Es bedeutet in diesen 90 Minuten aber auch, dass der Gegner schon geschlagen ist, bevor er sich richtig auf die Attacken des FCB einstellen kann: Als Ricky van Wolfswinkel Servette-Torhüter Frick in der 9. Minute den Ball abluchst und ihn locker einschiebt, steht es bereits 3:0. Zuvor haben Fabian Frei per Elfmeter (3.) und Pajtim Kasami aus dem Spiel (6.) getroffen.

Die Partie plätschert in der Folge der Pause entgegen, hat aber ihren letzten, entscheidenden Moment noch davor: Sauthier kommt gegen Darian Males zu spät, grätscht diesem in den Knöchel und fliegt dafür mit einer eher strengen, direkten Roten Karte vom Platz.

Es läuft erst die 34. Minute, aber es ist klar, dass der Sieg diesem gefestigt wirkenden FCB unter diesen Umständen nicht mehr zu nehmen ist. Zwar verpassen die Basler nach der Pause gleich reihenweise gute Chancen. Doch weil in den Schlussminuten noch zweimal der eingewechselte Afimico Pululu trifft, steht am Ende ein Resultat, das dem Gezeigten entspricht. Und steht das, was Patrick Rahmen so formuliert: «Das war ein Ausrufezeichen!»

Burgener und Beben

Widersprechen mag man ihm nicht. Vielmehr ertappt man sich beim Gedanken, dass die rotblaue Geschichtsschreibung womöglich eine andere wäre, hätte Besitzer Bernhard Burgener im Juni 2019 nicht in letzter Sekunde einen Rückzieher gemacht, als es auf Betreiben von Sportdirektor Marco Streller darum ging, den damaligen Trainer Marcel Koller durch Rahmen zu ersetzen.

Man wird es nie herausfinden.
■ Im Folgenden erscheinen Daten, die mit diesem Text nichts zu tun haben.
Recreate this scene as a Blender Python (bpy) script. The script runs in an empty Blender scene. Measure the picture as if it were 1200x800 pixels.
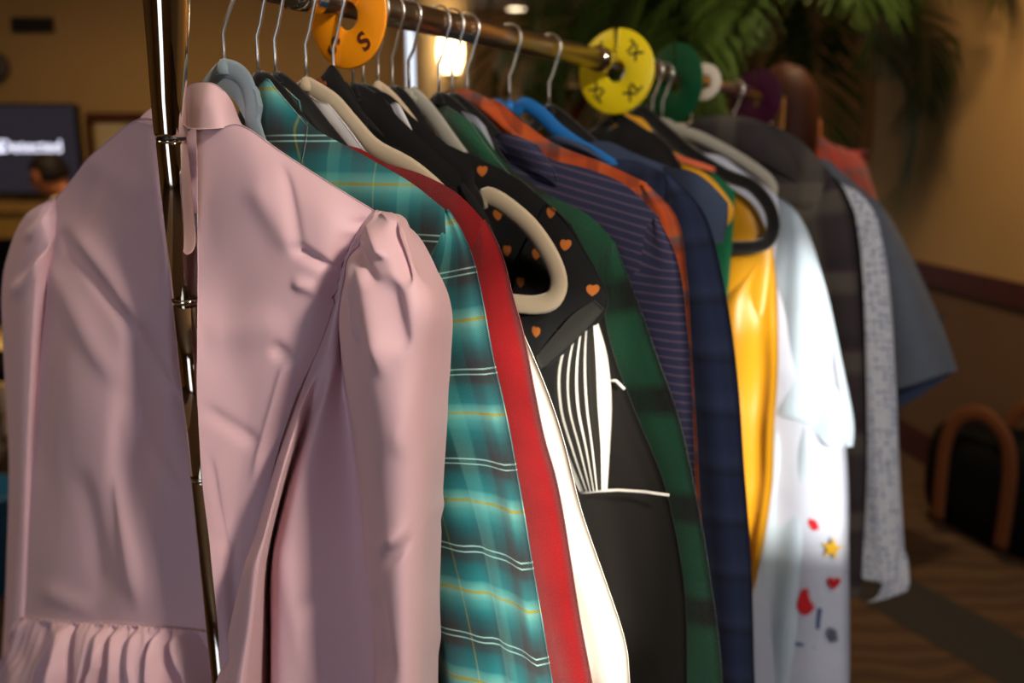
import bpy, bmesh, math, random
from mathutils import Vector, Matrix, noise
random.seed(7)
PI = math.pi
C = bpy.context.scene.collection
SC = bpy.context.scene

# ------------------------------------------------------------------ camera
F = 1000.0; CZ = 1.42; PITCH = math.atan(208 / F)
cam_d = bpy.data.cameras.new('camera'); cam = bpy.data.objects.new('camera', cam_d); C.objects.link(cam)
cam_d.sensor_width = 36; cam_d.lens = F * 36 / 1200; cam_d.clip_start = 0.02
cam.location = (0, 0, CZ); cam.rotation_euler = (PI / 2 - PITCH, 0, 0)
cam_d.dof.use_dof = True; cam_d.dof.focus_distance = 0.70; cam_d.dof.aperture_fstop = 3.4
SC.camera = cam
# ------------------------------------------------------------------ light
SC.view_settings.view_transform = 'Standard'; SC.view_settings.look = 'None'
SC.view_settings.gamma = 1; SC.view_settings.exposure = 0.0
w = bpy.data.worlds.new('world'); SC.world = w; w.use_nodes = True
w.node_tree.nodes['Background'].inputs[0].default_value = (.75, .85, 1, 1)
w.node_tree.nodes['Background'].inputs[1].default_value = 1.6
def lamp(name, kind, loc, aim, energy, color, size=None, size_y=None):
    d = bpy.data.lights.new(name, kind); o = bpy.data.objects.new(name, d); C.objects.link(o)
    o.location = loc; d.energy = energy; d.color = color
    o.rotation_euler = (Vector(aim)).to_track_quat('-Z', 'Y').to_euler()
    if kind == 'AREA':
        d.size = size
        if size_y: d.shape = 'RECTANGLE'; d.size_y = size_y
    return o
SUN = Vector((-.28, .90, -.25))
s_ = lamp('sun', 'SUN', (3, -8, 5), SUN, 8, (1, .93, .80)); s_.data.angle = .02
lamp('room_lamp_light', 'AREA', (0.85, -0.45, 2.2), (-1.0, 1.3, -.85), 30, (1, .87, .72), .15, .15)  # unseen key light, added to brighten the dress
lamp('window_light', 'AREA', (-1.1, -2.55, 1.4), (.3, 1, -.1), 9, (.72, .82, 1), 1.1, 2.3)  # added bluish fill for the shadows, set at the invented tall opening
lamp('ceiling_lamp_light', 'AREA', (-1.6, 1.2, 2.68), (0, 0, -1), 9, (1, .76, .48), .6, .6)
lamp('ceiling_lamp_light', 'AREA', (-2.2, 4.2, 2.68), (0, 0, -1), 26, (1, .70, .36), .6, .6)
lamp('ceiling_lamp_light', 'AREA', (1.1, 2.7, 2.68), (.8, .6, -1), 28, (1, .72, .40), .14, .14)  # unseen warm light, added to brighten the right wall
lamp('ceiling_lamp_light', 'AREA', (0.6, 7.2, 2.80), (0, 0, -1), 22, (1, .72, .42), .6, .6)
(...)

Bekannt ist hingegen die tatsächliche Entwicklung des Clubs. Jene Kehrtwende führte zu Strellers Abgang und damit zur ersten heftigen Erschütterung in Burgeners FC Basel. Es war nur das erste von vielen Beben unterschiedlichen Ursprungs, die folgten. So, dass der Club nun tief gespalten ist, die Anhängerschaft sich weit von der Führung distanziert hat und ein Besitzerstreit mit David Degen im Gange ist, den Burgener womöglich für sich entscheiden, aber bei dem er eigentlich nichts gewinnen kann.

Gespannt darf man weiterverfolgen, wohin die Reise geht. Auf Führungsebene, aber auch auf dem grünen Rasen. Das ist dort, wo der FCB wieder Fussball spielt. Und man feststellen muss: Selten hatte ein Trainerwechsel einen grösseren Effekt, als man ihn bislang beim FC Basel erlebt.